When not writing stories about murderous Canadians, he plays the viola in a local orchestra, walks his dogs along the seashore, and thinks up interesting ways to kill people.
Publisher: Ace (October 7, 2025) Page count: 384 Formats: audiobook, ebook, paperback
This one surprised me, but maybe it shouldn’t? It is exactly what the title promises. A man gets a promotion and dooms the world. Well, mostly. Colin Gets Promoted and Dooms the World is a corporate satire mixed with horror and romance.

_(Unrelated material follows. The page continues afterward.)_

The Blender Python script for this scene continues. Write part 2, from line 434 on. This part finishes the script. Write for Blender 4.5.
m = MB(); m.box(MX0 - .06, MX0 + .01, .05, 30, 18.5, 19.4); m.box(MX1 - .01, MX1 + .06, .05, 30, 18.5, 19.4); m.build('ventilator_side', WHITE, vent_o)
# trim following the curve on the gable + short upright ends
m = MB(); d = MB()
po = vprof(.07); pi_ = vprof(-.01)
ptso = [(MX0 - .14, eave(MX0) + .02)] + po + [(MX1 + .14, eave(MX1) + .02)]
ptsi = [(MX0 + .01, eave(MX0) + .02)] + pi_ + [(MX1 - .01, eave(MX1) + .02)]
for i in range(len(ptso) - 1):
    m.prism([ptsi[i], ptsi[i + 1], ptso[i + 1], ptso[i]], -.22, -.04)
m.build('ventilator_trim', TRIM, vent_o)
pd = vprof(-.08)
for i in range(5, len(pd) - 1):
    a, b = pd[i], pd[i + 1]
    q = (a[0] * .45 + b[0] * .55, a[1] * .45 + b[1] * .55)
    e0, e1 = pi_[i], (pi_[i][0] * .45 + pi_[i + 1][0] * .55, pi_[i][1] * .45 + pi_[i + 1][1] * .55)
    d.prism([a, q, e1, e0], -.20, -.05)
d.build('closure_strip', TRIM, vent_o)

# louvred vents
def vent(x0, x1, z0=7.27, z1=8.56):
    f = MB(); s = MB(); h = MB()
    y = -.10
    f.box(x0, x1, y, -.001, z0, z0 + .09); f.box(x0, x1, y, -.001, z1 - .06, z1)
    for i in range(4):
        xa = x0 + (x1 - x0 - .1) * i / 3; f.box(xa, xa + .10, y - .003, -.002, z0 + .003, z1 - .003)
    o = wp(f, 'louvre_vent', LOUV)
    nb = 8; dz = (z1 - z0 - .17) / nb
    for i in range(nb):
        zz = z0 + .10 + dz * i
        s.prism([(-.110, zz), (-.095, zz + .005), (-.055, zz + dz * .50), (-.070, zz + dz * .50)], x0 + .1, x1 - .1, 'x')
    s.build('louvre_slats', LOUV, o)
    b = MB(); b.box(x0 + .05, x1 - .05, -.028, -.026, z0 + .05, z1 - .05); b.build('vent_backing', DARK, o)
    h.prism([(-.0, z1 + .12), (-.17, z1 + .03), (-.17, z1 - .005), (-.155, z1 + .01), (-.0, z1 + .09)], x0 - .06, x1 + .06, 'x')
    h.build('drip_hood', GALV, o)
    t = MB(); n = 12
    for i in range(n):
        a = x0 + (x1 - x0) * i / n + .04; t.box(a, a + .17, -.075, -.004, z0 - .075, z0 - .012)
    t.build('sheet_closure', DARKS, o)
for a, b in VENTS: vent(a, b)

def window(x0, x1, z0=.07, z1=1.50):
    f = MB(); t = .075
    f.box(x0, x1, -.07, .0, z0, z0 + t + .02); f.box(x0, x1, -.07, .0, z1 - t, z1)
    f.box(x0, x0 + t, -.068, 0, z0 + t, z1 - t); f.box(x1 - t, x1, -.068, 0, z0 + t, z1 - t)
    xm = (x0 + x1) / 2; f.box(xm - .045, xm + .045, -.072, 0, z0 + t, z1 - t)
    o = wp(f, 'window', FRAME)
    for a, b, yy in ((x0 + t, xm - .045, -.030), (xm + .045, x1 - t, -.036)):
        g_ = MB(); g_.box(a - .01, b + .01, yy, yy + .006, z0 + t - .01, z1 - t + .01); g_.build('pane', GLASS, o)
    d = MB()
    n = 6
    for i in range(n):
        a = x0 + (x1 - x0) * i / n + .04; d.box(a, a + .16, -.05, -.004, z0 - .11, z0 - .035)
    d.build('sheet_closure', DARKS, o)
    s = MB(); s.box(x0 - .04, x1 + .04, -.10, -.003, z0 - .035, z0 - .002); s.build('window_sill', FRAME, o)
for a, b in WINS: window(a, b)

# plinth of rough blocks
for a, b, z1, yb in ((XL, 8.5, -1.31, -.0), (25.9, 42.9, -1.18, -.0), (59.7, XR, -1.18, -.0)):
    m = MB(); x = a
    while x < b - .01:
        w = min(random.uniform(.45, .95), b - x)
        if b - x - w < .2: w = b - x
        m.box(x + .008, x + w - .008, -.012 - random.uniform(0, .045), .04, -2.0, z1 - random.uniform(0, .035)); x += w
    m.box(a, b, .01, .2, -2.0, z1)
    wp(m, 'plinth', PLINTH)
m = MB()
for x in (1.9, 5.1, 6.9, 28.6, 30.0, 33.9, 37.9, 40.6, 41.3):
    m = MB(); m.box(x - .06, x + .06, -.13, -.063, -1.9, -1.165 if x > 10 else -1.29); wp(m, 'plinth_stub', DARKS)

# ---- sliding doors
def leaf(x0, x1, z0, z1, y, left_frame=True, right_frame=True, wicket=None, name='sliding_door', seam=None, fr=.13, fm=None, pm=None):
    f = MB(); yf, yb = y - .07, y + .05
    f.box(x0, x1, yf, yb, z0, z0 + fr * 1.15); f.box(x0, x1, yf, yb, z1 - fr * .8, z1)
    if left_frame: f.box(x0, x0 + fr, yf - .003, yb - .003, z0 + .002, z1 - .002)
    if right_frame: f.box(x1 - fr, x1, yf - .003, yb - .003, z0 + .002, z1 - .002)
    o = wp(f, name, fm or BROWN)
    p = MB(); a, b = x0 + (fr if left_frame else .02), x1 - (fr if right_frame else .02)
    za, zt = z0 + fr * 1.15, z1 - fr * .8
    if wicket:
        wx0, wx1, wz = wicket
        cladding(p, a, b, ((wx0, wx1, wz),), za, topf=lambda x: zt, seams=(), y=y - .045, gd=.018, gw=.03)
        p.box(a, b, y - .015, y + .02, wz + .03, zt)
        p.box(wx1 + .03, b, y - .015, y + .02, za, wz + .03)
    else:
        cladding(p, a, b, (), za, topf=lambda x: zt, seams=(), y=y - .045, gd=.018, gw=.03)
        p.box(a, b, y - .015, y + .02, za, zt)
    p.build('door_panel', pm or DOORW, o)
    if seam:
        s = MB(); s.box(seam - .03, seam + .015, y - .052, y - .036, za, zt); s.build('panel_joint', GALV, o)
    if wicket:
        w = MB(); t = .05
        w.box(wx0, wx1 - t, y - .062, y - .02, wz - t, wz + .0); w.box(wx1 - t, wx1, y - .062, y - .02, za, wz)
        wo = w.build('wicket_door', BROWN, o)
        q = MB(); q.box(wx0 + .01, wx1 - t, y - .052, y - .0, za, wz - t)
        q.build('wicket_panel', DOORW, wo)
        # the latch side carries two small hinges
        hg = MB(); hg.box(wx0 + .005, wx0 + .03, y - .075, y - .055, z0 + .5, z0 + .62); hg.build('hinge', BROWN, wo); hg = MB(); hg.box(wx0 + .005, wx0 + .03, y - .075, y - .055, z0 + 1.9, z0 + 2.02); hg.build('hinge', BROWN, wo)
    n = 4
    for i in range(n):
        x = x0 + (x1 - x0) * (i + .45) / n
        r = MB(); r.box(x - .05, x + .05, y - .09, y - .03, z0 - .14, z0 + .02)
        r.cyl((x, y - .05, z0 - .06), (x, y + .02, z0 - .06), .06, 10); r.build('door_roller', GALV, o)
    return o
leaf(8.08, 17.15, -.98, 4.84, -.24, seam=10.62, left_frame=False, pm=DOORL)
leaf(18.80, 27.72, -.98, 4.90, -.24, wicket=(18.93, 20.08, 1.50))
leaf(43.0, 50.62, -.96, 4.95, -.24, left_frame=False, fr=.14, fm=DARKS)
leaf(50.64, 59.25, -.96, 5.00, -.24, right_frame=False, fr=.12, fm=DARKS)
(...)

Colin is a nobody at Dark Enterprises, a company so evil it employs literal monsters, makes blood sacrifices part of their company culture, and where contract termination usually involves an actual execution. Colin is underperforming and fears his contract may be terminated soon. And so he makes a deal with a shadowy creature and gets promoted instead.
I liked how the author turned corporate cliches into horror and peppered the book with dry, self-aware humor that’s actually funny. Waddell writes with a restraint that makes the absurdity even funnier. There are no punchlines shouted for effect; the horror comes from how normal it all feels. Staff meetings continue while the city crumbles. We get corporate slogans twisted into demonic hierarchies, office memos written like commandments. There’s real craft behind the silliness, and an awareness of how horror and comedy can coexist without canceling each other out.
Now, Colin himself is not a good person. He’s weak, whiny, selfish, and only sporadically realizes he’s a cog in an infernal machine. That’s why the romance subplot feels absurd - Colin’s crush, Eric, sees “the good in him,” though the reader can’t. But fear not, it doesn’t go where you expect it to go - it’s a satire of the feel-good redemption arc, played absolutely straight.
There are a few slow patches, but the mix of horror, absurdity, and corporate satire kept me reading. The humor is sly, and the worldbuilding is bizarrely coherent for something that features office demons and motivational posters from Hell.
On the surface, Colin Gets Promoted and Dooms the World is a darkly comic urban horror-fantasy, filled with clever asides and grotesque details. But it’s also surprisingly insightful about the ways people rationalize their choices. It’s weird, funny, and well-written.